The slag consisted of the remnants of the limestone flux, ash from the charcoal and substances formed by the reaction of impurities in the ore with the flux. When melted, the slag formed is lighter than the molten iron and floats on top. A special opening or “notch” was present on the furnace and through it the slag was drawn off for disposal.

Next, the furnace would be “tapped” allowing the liquid metal to flow out into a sand-casting bed. The beds consisted of a central channel or runner, with many individual ingots at right angles. They were named sow and pigs due to the resemblance to a litter of piglets being nursed by a sow. When the metal had cooled and hardened, the pigs were simply broken from sow.

Pig iron, also known as cast or crude iron, was an intermediate product of the iron industry in the production of steel. It has a high carbon content, typically 3.8-4.7% along with silica and other impurities, which made it brittle and not useful directly as a material except for limited applications.

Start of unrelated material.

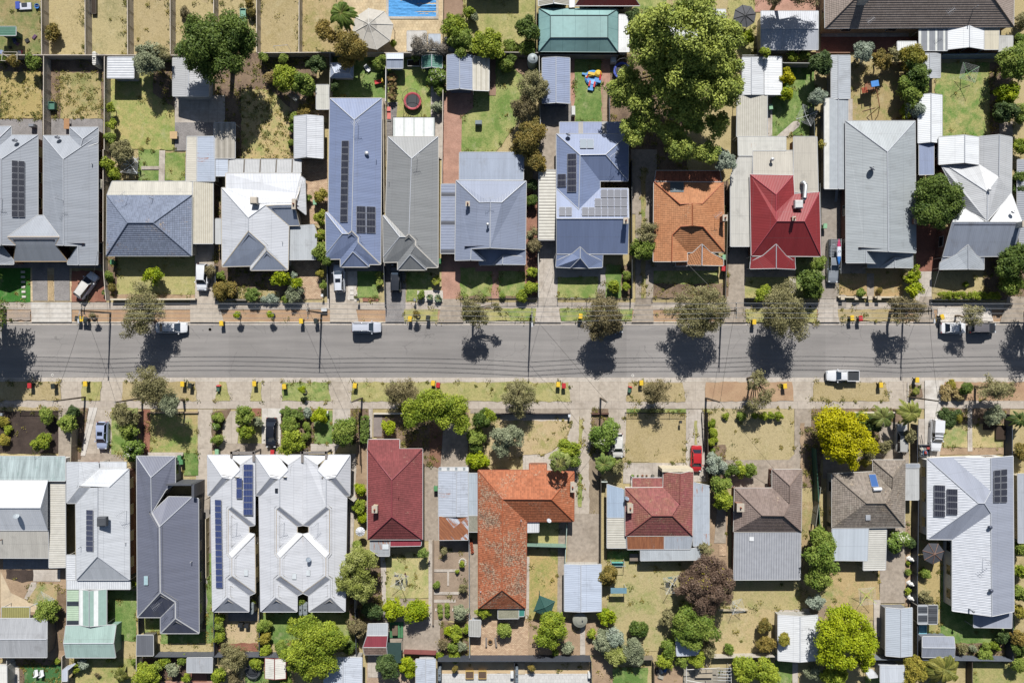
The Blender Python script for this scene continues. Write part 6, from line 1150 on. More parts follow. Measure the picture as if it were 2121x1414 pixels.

Rather than carburizing bloomery iron, pig iron needed to be decarburized (removing carbon) to make usable steel. Steel is an alloy of iron and carbon with improved strength and fracture resistance compared to other forms of iron. As pig iron was intended for remelting, the uneven size of the ingots and the inclusion of small amounts of sand caused only insignificant problems considering the ease of casting and handling them.

At the same time the blast furnaces were being introduced, the opening of the Soo Locks lead to the shipment of unprocessed ore to furnaces in Ohio and Pennsylvania. It also allowed for the shipment of coal and coke into the Upper Peninsula, although this proved impractical and uneconomical. Many of the local blast furnaces went out of business quickly due to financial and/or mechanical issues but some continued operating until the 1920s. Even after the blast furnaces ceased operations, the mining and shipment of unprocessed ore continued.

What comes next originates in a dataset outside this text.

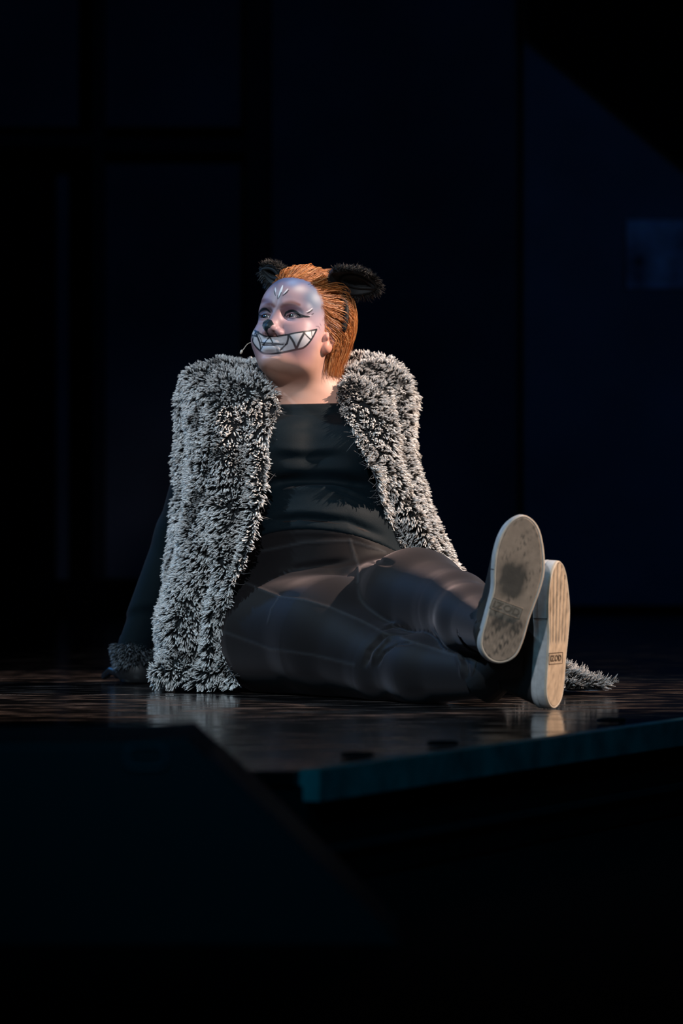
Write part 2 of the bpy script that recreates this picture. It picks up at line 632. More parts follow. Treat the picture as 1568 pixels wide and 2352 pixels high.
# ---- paint on the face (curves traced on the face surface)
up = V[:, 2] > 0.50
idx_face = np.where(up & (l[:, 1] > -0.03) & (np.linalg.norm(l - np.array([0, 0.02, -0.02]), axis=1) < 0.15))[0]
qf = Q[np.isin(Q, np.where(up)[0]).all(1)]
bface = bvh_of(V, qf)


def Zp(pts):            # coordinates read off an enlarged view of the face
    return [(540 + x * 0.15306, 640 + y * 0.15306) for x, y in pts]


skin_c = np.array([0.50, 0.29, 0.225])
col = np.tile(skin_c, (len(V), 1))
col *= (1 + 0.06 * nz(V, 30, 3))[:, None]
fv = V[idx_face]; fl = l[idx_face]; fcol = col[idx_face].copy(); fpx = to_px(fv); fpx[:, 0] = (fpx[:, 0] - 540) / 0.15306; fpx[:, 1] = (fpx[:, 1] - 640) / 0.15306


def mixc(c, m):
    global fcol
    m = np.clip(m, 0, 1)[:, None]
    fcol = fcol * (1 - m) + np.asarray(c)[None] * m


def blob(c, pt, rx, ry=None, s=1.0, pw=1.0):
    L = cast(bface, Zp([pt, (pt[0] + 1, pt[1])]))[0]
    lc = W2H(L[None])[0]
    ry = ry or rx
    dd = np.sqrt(((fl[:, 0] - lc[0]) / rx) ** 2 + ((fl[:, 2] - lc[2]) / ry) ** 2 + ((fl[:, 1] - lc[1]) / max(rx, ry) / 1.5) ** 2)
    mixc(c, s * np.exp(-dd ** 2 * pw))


def stroke(c, pts, w0, s=1.0, taper=0.0, soft=0.35, cat=True):
    """w0: half width in metres"""
    pts = np.array(pts, float)
    if cat and len(pts) > 2:
        pts = catmull(pts, len(pts) * 5)
    L = cast(bface, Zp(pts), step=2.0)
    d, t = dist_poly(fv, L, 0.012)
    ww = w0 * (1 - taper * np.abs(2 * t - 1) ** 2)
    ww = np.maximum(ww, 1e-5)
    mixc(c, s * (1 - smooth01(1 - soft, 1 + soft, d / ww)))


def inpoly(poly):
    poly = np.array(poly, float)
    x, y = fpx[:, 0], fpx[:, 1]
    ins = np.zeros(len(x), bool)
    j = len(poly) - 1
    for i in range(len(poly)):
        xi, yi = poly[i]; xj, yj = poly[j]
        c = ((yi > y) != (yj > y)) & (x < (xj - xi) * (y - yi) / (yj - yi + 1e-9) + xi)
        ins ^= c; j = i
    return ins & (fl[:, 1] > 0.0)


white = (0.48, 0.48, 0.52); black = (0.010, 0.014, 0.020)
# lavender white base over the face, fading at jaw and hairline
base = smooth01(-0.105, -0.070, fl[:, 2]) * smooth01(0.005, 0.05, fl[:, 1])
mixc((0.30, 0.205, 0.25), 0.82 * base)
mixc((0.36, 0.29, 0.35), 0.55 * np.exp(-((fl[:, 0]) / 0.035) ** 2 - ((fl[:, 2] - 0.035) / 0.03) ** 2))
# blue grey along the top of the forehead and the temple
mixc((0.065, 0.115, 0.25), 0.88 * smooth01(0.050, 0.080, fl[:, 2] + 0.006 * nz(fv, 25, 5)) * (fl[:, 1] > 0))
blob((0.17, 0.28, 0.50), (850, 60), 0.012, 0.010, 0.7)
blob((0.065, 0.13, 0.23), (1150, 260), 0.018, 0.030, 0.9)
blob((0.08, 0.15, 0.24), (1210, 400), 0.012, 0.024, 0.8)
blob((0.55, 0.55, 0.60), (960, 150), 0.013, 0.010, 0.55)  # forehead highlight painted into the skin colour
blob((0.52, 0.42, 0.52), (1290, 700), 0.012, 0.030, 0.5)  # pale edge highlight on the near cheek, painted in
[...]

By the 1950s, a century of mining had exhausted the higher quality ores. But there was still iron to be mined in the Marquette Iron Range in the form of taconite. A poorer ore, taconite is an iron-bearing sedimentary rock that generally contains 30-35% iron and around 45% silica in the form of quartz, chert, or carbonate. With this shift came a change from underground mining to open pits such as the Empire and Tilden Mines.

In 1956, Cleveland Cliffs Iron Company pioneered the process of beneficiation which converted the low-grade ore to iron pellets. After the rock is crushed, the ore is separated from the worthless silica. Next it is mixed with a binder (bentonite clay) and rolled into three-eighths-inch pellets. The ore that was originally 39% iron at the Tilden Mine and 28% iron at the Empire Mine was transformed to 60% iron in pellet form.

As time and technology progressed the Marquette Iron Range continued producing larger and larger amounts of iron each year. From 500 tons shipped in 1853; by 1861, the output was 120,000 tons. In 1868, annual figures had reached half a million tons; and, by 1873, the range produced over one million tons of ore, a figure that steadily increased throughout the next century. The peak finally came in 1974 when 20 million tons of ore and high-grade pellets were shipped from the Upper Peninsula.

Since then, production has dwindled. Of the dozens of iron mines that dotted the Marquette Iron Range over the last 170 years, today only the Tilden is still operating. Some unmined iron deposits remain, most notably under the village of Palmer. It remains to be seen if it will ever be economically viable enough to move the village in order to continue mining.